» AIM OF THE TASK
In the entries below, find every line with "that" and copy it.

» DATA PROVIDED
»»

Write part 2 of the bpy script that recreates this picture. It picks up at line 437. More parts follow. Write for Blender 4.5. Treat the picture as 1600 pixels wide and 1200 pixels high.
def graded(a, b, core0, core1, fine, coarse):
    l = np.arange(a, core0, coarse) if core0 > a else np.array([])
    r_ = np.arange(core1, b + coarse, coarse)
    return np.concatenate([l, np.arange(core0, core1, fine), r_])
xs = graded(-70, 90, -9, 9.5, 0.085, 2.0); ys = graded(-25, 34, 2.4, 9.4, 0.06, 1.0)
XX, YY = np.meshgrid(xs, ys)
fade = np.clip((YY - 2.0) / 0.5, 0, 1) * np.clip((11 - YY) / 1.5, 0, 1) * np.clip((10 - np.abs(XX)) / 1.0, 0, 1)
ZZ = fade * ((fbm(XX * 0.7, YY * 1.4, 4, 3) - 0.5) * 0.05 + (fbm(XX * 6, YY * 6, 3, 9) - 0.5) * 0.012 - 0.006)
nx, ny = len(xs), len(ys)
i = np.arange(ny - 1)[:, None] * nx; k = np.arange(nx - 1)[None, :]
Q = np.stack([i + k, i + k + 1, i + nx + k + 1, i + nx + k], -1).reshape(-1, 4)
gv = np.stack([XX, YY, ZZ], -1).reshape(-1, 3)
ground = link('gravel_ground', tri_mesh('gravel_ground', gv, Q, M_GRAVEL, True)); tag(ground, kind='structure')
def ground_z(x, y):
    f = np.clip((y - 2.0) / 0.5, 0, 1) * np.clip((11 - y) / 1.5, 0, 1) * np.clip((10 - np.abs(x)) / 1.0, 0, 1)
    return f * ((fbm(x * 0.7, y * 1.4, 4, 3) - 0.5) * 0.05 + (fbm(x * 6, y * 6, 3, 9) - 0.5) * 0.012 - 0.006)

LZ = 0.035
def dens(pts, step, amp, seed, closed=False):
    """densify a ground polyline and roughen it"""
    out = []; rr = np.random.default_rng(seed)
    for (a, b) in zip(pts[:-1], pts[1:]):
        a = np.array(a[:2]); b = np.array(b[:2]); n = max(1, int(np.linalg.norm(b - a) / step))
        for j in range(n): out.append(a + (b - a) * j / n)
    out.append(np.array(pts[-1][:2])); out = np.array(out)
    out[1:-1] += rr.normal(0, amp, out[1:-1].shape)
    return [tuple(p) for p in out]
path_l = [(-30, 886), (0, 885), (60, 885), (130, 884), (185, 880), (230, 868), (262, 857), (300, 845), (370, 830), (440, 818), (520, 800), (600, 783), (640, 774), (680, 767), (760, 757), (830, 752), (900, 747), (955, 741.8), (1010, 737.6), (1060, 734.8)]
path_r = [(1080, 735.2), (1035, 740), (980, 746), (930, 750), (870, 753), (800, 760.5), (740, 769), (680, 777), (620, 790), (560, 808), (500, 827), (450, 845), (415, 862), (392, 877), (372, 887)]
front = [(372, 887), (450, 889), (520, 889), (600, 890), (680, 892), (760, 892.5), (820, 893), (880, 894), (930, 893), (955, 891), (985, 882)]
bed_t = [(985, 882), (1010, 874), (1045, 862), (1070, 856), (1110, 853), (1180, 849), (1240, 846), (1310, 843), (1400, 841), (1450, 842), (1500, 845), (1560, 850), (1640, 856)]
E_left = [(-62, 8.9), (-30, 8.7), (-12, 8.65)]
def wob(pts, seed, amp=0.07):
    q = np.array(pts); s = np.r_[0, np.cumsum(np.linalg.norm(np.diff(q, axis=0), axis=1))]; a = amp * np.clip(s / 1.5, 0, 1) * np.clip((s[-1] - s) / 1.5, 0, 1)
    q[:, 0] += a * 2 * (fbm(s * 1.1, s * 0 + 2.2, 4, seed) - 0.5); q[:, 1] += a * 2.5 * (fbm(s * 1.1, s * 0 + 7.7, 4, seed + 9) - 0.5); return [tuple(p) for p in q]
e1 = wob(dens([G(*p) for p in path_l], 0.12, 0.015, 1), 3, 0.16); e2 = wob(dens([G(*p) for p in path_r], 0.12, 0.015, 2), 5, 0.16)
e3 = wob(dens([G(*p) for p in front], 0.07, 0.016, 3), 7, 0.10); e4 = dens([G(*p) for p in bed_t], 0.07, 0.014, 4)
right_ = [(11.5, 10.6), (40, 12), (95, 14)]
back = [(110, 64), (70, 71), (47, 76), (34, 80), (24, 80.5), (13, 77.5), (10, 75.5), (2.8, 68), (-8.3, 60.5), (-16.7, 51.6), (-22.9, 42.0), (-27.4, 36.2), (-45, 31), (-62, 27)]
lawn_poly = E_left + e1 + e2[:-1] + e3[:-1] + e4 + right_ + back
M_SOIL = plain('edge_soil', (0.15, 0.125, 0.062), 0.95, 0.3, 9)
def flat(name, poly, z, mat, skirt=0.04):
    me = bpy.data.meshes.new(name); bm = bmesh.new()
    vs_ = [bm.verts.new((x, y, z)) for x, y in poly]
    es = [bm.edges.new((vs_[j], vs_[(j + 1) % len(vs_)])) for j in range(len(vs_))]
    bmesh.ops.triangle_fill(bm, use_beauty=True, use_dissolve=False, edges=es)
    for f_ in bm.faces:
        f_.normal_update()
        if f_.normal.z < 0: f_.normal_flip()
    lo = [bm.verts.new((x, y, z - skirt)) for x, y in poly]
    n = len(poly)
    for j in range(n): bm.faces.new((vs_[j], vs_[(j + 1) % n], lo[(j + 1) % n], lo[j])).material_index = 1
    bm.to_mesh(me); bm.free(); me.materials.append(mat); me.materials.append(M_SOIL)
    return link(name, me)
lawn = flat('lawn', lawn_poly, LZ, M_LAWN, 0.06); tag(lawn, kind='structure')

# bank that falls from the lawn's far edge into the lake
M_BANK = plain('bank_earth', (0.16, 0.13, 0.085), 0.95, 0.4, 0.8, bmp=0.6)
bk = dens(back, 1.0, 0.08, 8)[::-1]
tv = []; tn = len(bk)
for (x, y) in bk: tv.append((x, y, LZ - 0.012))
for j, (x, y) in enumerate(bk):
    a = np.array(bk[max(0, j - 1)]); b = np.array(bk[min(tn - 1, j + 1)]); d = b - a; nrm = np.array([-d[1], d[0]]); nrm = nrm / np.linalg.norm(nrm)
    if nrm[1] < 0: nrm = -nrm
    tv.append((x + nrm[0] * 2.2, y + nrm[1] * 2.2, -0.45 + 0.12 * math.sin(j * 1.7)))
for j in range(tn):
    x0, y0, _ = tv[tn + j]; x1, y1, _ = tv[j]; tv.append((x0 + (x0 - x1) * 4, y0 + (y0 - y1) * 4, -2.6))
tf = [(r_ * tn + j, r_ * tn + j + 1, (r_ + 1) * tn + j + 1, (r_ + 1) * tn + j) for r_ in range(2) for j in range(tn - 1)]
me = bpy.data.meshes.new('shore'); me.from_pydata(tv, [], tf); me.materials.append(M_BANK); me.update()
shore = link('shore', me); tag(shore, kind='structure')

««
»»

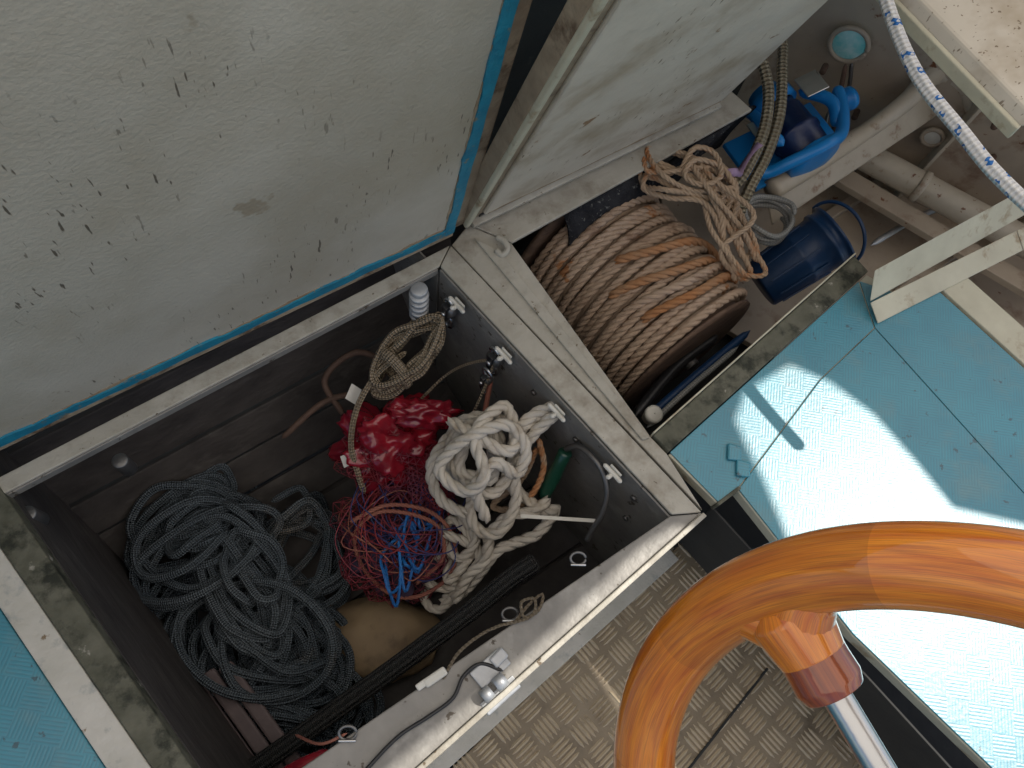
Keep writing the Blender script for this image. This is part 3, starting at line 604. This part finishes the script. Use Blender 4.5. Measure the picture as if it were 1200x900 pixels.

««
»»

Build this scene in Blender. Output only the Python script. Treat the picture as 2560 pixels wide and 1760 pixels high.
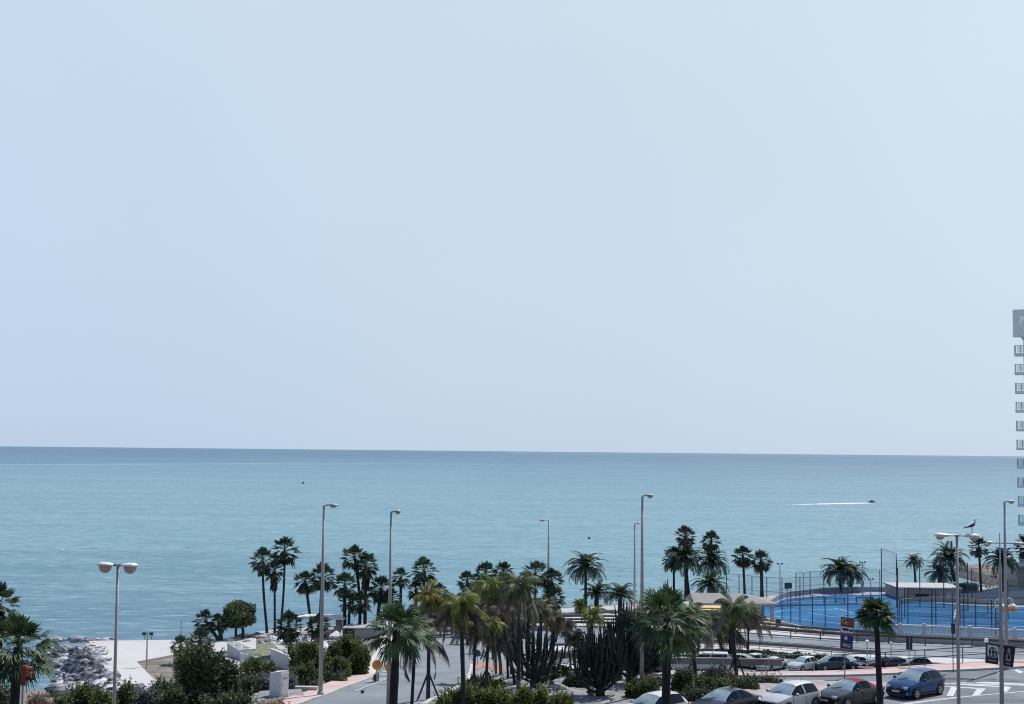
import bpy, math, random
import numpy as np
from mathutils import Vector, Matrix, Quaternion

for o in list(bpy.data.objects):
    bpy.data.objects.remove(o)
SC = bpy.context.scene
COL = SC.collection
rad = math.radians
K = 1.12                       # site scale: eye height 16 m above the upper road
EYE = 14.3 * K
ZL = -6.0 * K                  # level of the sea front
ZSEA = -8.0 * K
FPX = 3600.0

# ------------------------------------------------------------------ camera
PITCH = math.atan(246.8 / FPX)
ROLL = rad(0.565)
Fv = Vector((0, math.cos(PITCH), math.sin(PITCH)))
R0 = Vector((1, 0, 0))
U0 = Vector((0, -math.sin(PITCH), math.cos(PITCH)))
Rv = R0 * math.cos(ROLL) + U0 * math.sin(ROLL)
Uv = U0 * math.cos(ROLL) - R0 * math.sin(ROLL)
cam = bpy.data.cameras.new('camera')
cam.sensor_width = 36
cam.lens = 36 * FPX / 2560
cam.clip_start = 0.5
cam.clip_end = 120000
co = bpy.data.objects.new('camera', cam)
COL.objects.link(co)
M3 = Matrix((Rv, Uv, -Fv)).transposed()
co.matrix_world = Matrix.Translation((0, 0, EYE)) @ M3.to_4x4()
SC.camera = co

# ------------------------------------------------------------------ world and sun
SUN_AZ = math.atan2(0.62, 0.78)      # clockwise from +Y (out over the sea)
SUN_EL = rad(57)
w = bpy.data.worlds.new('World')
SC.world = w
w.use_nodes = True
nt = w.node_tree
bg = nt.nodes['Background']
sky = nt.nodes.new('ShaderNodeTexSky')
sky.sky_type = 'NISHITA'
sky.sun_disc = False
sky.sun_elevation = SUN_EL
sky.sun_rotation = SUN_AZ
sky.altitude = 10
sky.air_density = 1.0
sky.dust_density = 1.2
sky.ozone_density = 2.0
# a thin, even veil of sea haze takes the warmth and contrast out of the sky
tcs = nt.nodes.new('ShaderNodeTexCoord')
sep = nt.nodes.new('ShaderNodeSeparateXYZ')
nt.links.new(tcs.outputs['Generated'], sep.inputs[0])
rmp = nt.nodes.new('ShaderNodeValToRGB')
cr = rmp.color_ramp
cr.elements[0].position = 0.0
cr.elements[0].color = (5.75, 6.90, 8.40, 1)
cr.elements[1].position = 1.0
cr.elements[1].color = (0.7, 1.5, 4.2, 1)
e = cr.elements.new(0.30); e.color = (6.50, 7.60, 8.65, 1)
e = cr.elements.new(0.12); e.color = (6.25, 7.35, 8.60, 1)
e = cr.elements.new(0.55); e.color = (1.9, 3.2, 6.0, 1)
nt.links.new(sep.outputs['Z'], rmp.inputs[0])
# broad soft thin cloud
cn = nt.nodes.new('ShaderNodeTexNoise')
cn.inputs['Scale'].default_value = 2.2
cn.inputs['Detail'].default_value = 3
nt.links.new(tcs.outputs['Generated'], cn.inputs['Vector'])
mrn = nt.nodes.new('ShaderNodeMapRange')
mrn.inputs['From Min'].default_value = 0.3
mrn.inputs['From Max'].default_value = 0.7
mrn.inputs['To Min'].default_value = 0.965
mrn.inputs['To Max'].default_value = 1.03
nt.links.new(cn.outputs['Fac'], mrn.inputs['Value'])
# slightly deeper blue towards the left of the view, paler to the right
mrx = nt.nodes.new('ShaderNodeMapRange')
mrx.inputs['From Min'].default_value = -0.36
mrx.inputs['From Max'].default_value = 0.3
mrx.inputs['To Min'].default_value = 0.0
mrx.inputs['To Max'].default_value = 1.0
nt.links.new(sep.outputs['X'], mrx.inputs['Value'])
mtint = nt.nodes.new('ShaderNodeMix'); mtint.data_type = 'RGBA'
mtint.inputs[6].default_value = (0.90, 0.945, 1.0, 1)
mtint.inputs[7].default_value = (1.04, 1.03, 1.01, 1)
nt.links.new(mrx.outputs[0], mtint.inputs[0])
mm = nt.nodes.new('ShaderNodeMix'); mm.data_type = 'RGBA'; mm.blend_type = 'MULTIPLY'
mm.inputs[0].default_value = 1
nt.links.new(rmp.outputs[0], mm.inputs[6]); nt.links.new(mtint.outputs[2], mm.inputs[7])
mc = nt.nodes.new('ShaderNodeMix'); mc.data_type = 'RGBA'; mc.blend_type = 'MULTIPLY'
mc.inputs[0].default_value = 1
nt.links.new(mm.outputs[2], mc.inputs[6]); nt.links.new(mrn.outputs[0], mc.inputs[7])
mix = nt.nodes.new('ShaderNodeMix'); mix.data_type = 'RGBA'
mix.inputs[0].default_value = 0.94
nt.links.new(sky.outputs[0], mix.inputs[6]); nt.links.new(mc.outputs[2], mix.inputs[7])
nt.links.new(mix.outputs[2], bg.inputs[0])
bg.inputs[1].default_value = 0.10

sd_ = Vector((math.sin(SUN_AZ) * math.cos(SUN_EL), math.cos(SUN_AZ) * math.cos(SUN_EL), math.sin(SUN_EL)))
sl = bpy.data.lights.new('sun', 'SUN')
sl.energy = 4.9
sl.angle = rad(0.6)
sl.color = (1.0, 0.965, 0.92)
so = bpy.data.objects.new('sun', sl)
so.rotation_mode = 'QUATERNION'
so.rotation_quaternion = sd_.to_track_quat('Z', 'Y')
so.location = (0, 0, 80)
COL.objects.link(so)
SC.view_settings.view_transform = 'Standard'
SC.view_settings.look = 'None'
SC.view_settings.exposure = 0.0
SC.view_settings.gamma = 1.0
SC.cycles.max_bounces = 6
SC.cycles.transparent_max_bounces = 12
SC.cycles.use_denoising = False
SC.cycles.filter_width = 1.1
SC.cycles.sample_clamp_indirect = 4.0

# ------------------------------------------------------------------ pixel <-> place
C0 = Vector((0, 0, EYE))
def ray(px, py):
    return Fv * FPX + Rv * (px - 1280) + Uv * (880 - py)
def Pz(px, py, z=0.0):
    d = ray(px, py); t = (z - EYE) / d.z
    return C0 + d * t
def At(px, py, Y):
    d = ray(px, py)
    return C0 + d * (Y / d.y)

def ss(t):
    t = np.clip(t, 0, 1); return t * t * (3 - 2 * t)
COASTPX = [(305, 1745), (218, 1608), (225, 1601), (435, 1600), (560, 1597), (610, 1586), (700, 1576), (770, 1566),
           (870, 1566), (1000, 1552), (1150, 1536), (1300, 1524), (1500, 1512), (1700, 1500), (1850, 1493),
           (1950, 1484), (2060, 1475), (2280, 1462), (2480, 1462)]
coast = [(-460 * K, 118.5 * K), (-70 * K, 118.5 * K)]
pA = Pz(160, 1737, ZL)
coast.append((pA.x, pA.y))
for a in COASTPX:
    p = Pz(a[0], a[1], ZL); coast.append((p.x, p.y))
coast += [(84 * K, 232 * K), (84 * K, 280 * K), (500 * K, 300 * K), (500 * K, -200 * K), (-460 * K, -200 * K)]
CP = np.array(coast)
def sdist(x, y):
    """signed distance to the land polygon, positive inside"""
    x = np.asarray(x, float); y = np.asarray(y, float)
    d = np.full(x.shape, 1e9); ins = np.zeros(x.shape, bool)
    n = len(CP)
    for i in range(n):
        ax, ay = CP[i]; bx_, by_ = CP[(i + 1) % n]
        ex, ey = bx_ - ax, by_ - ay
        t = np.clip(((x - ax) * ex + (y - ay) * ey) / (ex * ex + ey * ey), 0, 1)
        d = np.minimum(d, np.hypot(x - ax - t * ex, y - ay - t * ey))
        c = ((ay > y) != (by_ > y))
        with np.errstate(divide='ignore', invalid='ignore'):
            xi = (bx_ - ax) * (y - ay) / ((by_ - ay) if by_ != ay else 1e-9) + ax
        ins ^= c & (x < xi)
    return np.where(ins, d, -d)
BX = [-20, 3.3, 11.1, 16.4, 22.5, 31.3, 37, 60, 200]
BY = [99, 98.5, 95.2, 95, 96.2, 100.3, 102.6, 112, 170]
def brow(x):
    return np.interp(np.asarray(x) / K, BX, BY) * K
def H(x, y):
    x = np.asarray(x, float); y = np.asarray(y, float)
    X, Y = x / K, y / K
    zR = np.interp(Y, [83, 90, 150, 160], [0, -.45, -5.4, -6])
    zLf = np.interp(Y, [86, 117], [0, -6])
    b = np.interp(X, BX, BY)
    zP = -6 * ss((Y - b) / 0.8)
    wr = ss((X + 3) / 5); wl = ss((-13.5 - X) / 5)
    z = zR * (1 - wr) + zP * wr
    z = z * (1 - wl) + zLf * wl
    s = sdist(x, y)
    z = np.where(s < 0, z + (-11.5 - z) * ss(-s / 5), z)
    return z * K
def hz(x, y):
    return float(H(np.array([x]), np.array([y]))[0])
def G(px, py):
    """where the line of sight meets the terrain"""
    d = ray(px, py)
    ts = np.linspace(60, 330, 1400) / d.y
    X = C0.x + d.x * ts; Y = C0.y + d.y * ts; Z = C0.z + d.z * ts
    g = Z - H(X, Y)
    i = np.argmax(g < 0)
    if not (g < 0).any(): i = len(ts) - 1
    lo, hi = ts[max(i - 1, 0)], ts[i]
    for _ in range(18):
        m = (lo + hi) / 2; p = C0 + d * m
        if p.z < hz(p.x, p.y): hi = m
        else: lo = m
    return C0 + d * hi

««

» FULL SOLUTION
Write part 2 of the bpy script that recreates this picture. It picks up at line 437. More parts follow. Write for Blender 4.5. Treat the picture as 1600 pixels wide and 1200 pixels high.
# bank that falls from the lawn's far edge into the lake